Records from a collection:
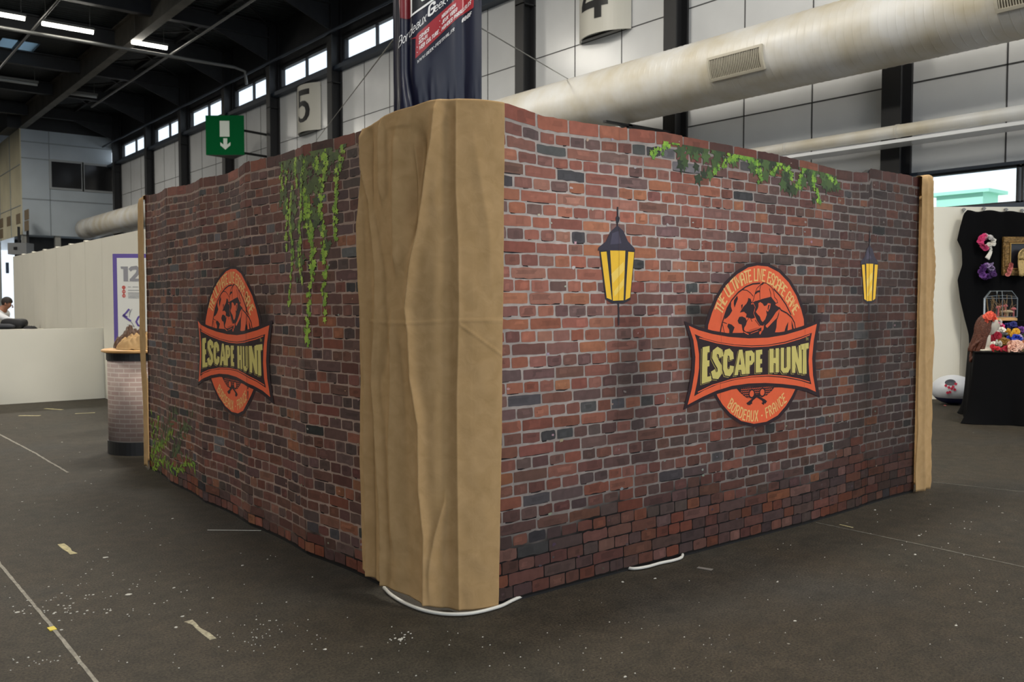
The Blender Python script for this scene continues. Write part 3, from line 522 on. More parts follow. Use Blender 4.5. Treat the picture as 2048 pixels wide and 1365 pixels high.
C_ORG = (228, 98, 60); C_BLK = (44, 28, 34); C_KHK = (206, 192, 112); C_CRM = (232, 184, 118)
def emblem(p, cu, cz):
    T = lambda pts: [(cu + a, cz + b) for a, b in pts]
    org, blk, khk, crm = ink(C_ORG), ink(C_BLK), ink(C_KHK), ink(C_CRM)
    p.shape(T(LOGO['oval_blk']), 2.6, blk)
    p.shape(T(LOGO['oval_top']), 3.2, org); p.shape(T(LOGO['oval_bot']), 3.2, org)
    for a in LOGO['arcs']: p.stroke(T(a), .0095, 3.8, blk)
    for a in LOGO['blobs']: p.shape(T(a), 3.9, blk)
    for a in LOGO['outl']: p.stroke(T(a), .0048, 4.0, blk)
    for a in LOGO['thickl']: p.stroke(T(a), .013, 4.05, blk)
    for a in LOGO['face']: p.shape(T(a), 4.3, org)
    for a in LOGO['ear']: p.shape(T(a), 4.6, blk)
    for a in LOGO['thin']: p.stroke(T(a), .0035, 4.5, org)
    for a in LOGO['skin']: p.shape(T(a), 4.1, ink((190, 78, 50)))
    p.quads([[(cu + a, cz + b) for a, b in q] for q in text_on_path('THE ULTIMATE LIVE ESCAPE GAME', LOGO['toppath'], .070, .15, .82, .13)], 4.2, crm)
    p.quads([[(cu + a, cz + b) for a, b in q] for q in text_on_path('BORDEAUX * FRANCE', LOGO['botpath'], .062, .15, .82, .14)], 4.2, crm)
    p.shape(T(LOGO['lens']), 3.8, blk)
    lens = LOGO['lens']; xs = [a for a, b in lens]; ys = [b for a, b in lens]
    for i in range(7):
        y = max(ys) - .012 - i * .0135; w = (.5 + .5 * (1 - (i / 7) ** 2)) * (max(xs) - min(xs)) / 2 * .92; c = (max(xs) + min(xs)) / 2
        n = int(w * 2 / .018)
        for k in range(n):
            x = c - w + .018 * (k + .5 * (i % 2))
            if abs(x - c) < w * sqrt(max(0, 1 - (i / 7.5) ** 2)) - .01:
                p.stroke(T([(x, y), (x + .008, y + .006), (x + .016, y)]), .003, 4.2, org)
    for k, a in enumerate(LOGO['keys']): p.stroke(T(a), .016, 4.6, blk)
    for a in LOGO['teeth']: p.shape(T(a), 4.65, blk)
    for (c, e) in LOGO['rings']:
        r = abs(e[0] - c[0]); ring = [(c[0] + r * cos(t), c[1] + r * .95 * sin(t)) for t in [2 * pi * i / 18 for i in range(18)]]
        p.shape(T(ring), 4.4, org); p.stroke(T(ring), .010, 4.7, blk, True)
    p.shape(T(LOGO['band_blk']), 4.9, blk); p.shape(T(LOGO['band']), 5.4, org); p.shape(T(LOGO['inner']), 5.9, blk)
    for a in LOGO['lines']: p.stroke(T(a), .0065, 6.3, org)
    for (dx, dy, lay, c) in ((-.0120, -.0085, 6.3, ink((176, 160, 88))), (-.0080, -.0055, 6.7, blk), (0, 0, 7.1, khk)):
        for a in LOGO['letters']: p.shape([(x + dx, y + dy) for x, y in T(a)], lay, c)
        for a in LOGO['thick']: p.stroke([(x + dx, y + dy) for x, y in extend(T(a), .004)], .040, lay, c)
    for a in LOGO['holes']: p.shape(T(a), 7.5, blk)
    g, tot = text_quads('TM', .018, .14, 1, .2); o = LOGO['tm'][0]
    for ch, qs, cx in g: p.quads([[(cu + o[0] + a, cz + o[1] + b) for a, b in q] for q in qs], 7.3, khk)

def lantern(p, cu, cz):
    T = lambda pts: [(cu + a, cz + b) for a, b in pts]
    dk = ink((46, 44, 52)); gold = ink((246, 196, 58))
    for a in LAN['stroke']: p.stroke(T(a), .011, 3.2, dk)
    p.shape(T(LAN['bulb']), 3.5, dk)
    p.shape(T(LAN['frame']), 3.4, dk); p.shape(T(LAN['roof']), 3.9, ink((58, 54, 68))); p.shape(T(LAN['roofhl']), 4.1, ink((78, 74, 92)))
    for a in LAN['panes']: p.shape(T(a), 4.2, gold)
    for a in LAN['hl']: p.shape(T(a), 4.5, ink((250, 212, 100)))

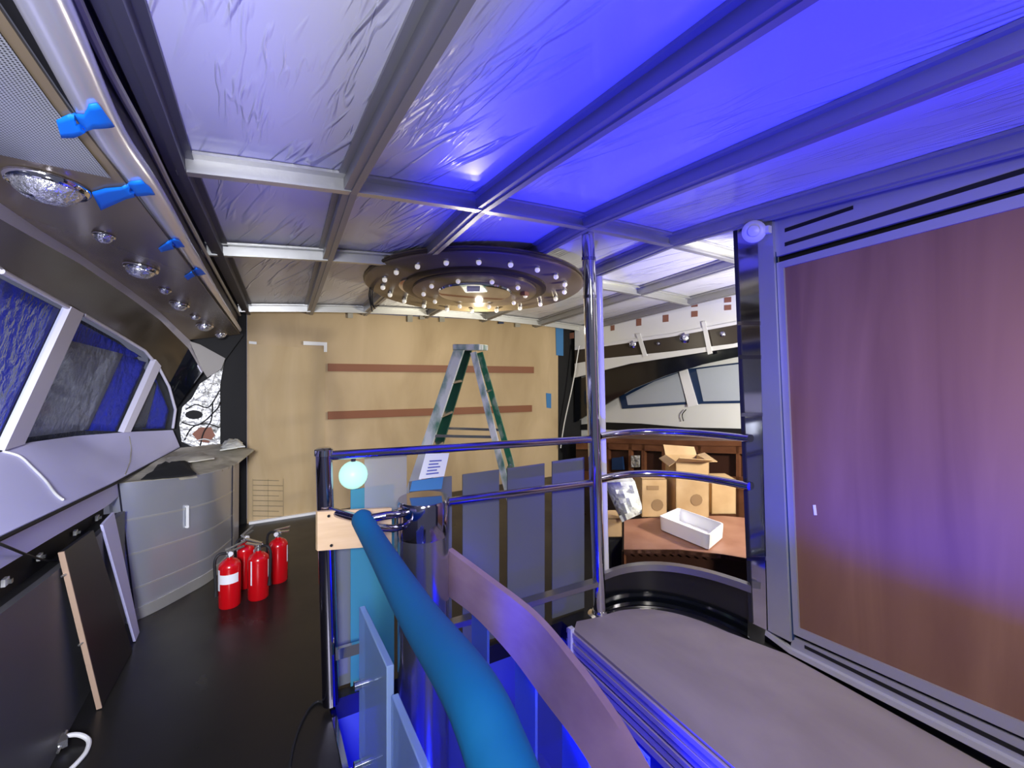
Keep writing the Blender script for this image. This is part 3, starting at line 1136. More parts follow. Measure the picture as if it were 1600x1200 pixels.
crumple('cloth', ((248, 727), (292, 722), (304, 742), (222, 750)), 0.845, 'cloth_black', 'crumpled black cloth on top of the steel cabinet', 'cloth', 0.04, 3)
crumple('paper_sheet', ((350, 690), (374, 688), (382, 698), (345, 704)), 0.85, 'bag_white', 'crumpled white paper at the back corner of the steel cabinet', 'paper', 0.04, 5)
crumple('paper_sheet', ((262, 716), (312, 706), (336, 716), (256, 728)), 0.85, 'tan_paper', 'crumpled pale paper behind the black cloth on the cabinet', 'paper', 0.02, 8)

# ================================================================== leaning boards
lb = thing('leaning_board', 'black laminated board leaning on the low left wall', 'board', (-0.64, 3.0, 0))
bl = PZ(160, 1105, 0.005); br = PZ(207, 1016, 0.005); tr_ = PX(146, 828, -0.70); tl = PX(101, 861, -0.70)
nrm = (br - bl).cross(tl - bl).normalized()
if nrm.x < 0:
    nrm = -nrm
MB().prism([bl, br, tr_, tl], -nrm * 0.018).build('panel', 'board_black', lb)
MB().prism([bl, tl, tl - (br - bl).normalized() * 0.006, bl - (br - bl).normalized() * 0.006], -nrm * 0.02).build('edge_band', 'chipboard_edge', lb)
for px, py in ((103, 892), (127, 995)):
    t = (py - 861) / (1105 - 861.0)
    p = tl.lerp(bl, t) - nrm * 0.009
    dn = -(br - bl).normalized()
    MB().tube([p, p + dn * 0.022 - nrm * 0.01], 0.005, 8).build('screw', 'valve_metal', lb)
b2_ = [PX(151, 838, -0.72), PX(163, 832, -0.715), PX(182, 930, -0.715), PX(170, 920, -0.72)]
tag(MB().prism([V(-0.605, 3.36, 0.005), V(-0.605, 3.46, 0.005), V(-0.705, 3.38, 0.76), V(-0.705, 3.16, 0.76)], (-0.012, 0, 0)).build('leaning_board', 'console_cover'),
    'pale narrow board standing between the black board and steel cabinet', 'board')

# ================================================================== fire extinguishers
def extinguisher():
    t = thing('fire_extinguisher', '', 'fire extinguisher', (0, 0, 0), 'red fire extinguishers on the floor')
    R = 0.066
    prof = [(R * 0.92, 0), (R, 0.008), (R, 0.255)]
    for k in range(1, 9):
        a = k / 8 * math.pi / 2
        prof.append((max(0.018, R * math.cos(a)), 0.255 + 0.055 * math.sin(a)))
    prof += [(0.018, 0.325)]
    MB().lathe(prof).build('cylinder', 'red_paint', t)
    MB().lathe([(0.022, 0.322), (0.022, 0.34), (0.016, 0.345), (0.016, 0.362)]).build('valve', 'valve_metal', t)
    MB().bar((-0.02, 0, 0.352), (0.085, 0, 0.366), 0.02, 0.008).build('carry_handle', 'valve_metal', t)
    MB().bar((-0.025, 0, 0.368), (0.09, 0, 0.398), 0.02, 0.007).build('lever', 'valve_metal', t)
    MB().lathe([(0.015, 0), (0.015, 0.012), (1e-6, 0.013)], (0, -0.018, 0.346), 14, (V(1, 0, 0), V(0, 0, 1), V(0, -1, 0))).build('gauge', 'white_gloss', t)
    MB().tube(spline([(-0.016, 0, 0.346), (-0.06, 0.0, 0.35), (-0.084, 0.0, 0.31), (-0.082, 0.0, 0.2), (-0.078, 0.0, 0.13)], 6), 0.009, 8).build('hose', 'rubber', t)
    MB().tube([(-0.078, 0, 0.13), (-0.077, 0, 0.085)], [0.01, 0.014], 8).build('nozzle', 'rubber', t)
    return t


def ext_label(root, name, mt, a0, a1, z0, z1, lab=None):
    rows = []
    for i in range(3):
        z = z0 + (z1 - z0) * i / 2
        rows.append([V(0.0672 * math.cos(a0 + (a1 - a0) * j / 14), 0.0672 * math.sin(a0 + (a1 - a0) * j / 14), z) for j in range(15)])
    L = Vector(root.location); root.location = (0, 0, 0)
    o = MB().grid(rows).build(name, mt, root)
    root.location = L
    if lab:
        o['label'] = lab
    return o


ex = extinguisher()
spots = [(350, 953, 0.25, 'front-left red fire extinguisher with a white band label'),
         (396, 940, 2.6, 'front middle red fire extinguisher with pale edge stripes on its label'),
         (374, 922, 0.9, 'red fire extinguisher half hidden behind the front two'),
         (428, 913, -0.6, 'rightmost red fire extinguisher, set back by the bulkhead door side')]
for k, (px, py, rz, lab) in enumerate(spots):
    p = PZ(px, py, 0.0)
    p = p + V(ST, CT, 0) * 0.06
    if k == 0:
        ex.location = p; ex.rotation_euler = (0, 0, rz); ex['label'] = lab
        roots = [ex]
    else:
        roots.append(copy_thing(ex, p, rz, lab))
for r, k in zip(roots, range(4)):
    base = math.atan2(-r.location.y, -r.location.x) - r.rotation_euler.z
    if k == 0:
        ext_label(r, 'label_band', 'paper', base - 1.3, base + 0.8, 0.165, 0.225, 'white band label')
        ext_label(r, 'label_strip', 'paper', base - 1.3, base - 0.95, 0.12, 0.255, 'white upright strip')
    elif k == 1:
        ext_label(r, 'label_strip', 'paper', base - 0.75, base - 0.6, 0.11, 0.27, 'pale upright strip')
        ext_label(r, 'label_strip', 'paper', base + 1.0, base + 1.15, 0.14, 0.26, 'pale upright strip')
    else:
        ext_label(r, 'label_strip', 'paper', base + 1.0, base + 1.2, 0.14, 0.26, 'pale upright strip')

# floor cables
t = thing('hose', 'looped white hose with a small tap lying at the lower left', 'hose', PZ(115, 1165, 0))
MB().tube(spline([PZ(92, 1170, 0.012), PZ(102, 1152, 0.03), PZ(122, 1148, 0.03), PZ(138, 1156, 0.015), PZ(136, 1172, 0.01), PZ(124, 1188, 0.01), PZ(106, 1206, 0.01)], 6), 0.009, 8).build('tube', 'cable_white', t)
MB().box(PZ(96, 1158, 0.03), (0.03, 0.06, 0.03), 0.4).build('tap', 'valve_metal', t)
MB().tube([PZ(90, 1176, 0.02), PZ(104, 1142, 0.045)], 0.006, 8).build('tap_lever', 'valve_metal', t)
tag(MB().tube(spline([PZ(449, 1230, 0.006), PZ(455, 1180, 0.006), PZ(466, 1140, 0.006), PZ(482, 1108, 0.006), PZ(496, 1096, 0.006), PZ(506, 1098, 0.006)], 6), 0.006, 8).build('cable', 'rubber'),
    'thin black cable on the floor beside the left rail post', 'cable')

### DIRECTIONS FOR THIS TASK
Provide an exact reproduction of only those lines that start at the line containing "Keep writing the" and end at the line containing "cabinet', 'paper', 0.02, 8)", inclusive.

### EXERCISE RESPONSE
Keep writing the Blender script for this image. This is part 3, starting at line 1136. More parts follow. Measure the picture as if it were 1600x1200 pixels.
crumple('cloth', ((248, 727), (292, 722), (304, 742), (222, 750)), 0.845, 'cloth_black', 'crumpled black cloth on top of the steel cabinet', 'cloth', 0.04, 3)
crumple('paper_sheet', ((350, 690), (374, 688), (382, 698), (345, 704)), 0.85, 'bag_white', 'crumpled white paper at the back corner of the steel cabinet', 'paper', 0.04, 5)
crumple('paper_sheet', ((262, 716), (312, 706), (336, 716), (256, 728)), 0.85, 'tan_paper', 'crumpled pale paper behind the black cloth on the cabinet', 'paper', 0.02, 8)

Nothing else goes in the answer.